Wenn wir vor dem Hintergrund dieser Entwicklungen unsere Sicherheitsbedürfnisse anschauen, stellen wir fest: Wir müssen auf neue Konfliktformen vorbereitet sein. Wir dürfen nicht mehr allein nur an den traditionellen Krieg denken, der mit einer Kriegserklärung beginnt, mit schwerem Material nach bekannten Mustern und mehr oder weniger sogar nach völkerrechtlichen Regeln geführt wird. Wir haben uns einzustellen auf unterschwellige Aktionen, Überraschungen, Nadelstiche, Erpressungen, gezielte Angriffe etwa auf die Verkehrs-, Energie- oder Informations-Infrastruktur usw. - und dabei ist vielleicht nicht einmal offensichtlich, wer hinter solchen Aktionen steht.

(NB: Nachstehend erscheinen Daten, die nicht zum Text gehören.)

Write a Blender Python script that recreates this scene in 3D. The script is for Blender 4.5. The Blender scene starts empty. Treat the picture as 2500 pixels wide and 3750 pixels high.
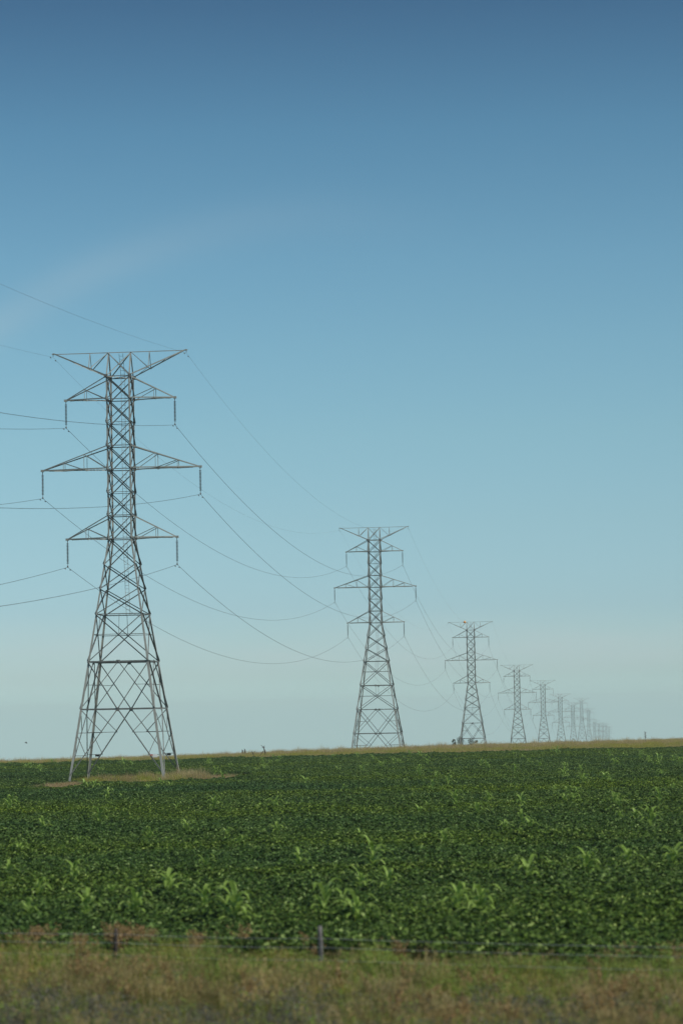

Vor diesem Hintergrund gewinnt Aufklärung und Frühwarnung an Bedeutung. Denn in neuen, asymmetrischen Konflikten wird der Überraschungseffekt als Mittel genutzt, um die Gesellschaft und die Wirtschaft zu treffen.

Der Schutz der kritischen Infrastruktur gehört in den nächsten Jahren zu den ganz wichtigen Aufgaben. Wenn wir bedenken, wie schon kleine Störungen im normalen gesellschaftlichen Funktionieren grosse volkswirtschaftliche Kosten verursachen, sehen wir auch hier wieder, dass sich Investitionen in unsere Sicherheit wirklich lohnen.

Wir brauchen gut ausgerüstete, gut ausgebildete und gut geschützte Bodentruppen, die rasch aufgeboten werden können - wir müssen mit ihnen die Flexibilität gewinnen, auf absolut überraschende Ereignisse reagieren zu können, sogar auf Ereignisse, die wir uns heute noch gar nicht genau vorstellen können, denn diese sind die wirklich gefährlichen. Und als Verteidigungsarmee müssen wir die Sicherheit der Bevölkerung sowie die Unabhängigkeit des Landes jederzeit glaubwürdig garantieren können.